Revocation is unpublishing a version. The semantics are sharply different between Gitea (current) and npmjs.com (target state).

Gitea (today)

Gitea allows full deletion of any version through its admin UI or API:

bash
# Via Gitea admin API
curl -X DELETE \
  -H "Authorization: token <gitea-admin-token>" \
  "https://registry.hivecast.ai/api/v1/packages/hivecast-admin/npm/@open-matrix%2Fchat/0.2.3"

After deletion:

  • The tarball is gone.
  • npm install @open-matrix/chat@0.2.3 fails with 404.
  • Other versions remain unaffected.
  • Consumers with the deleted version in their lockfile fail to install cleanly until they update.

Gitea-side deletion is the reason pre-launch development uses Gitea instead of public npm. Mistakes are recoverable.

After deletion, manually update discovery-index.json to remove the version's entry so the catalog reflects reality. There is no automated hook today.

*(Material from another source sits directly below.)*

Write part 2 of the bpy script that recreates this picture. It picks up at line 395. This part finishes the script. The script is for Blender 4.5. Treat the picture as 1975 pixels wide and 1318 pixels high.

npmjs.com (target state, dangerous)

The npm registry has different rules:

  • npm permits unpublish of versions less than 72 hours old, with very limited exceptions.
  • After 72 hours, npm requires manual intervention from npm support to remove a version, and they will only do so for malicious or harmful content.
  • "Deprecation" is the supported alternative — the version remains installable but a warning prints.

The npm publish safety audit documents this in detail. Do not publish to npmjs.com without thorough review.

Deprecation (supported on both backends)

npm deprecate adds a warning to a version without removing it:

bash
npm deprecate @open-matrix/chat@0.2.3 "Buggy. Use 0.2.4."

The version is still installable. npm install prints the deprecation warning. Lockfiles continue to work. This is the preferred way to discourage use of a flawed version when actual removal is unsafe.

What revocation does NOT undo

Revoking a version does not:

  • Remove the version from existing consumer lockfiles.
  • Recall already-installed copies on consumer machines.
  • Remove transitive dependents that bundled the version.
  • Affect the discovery-index.json (a separate update step is needed).
  • Affect the node_modules/ of any running Host. Hosts continue to run whatever bytes are on disk.

If a security issue requires consumers to update, communicate independently. Revocation alone is necessary but never sufficient.

Security-driven revocation

For a known-malicious version:

  1. Immediately revoke from Gitea (or deprecate on npmjs.com).
  2. Publish a fixed version above the bad one.
  3. Communicate through whatever channels reach affected consumers.
  4. Update discovery-index.json to drop the bad version's entry.
  5. Audit logs on Gitea to confirm origin of the bad publish.

Steps 1-2 are technical; steps 3-5 are operator process. There is no auto-disclosure pipeline today.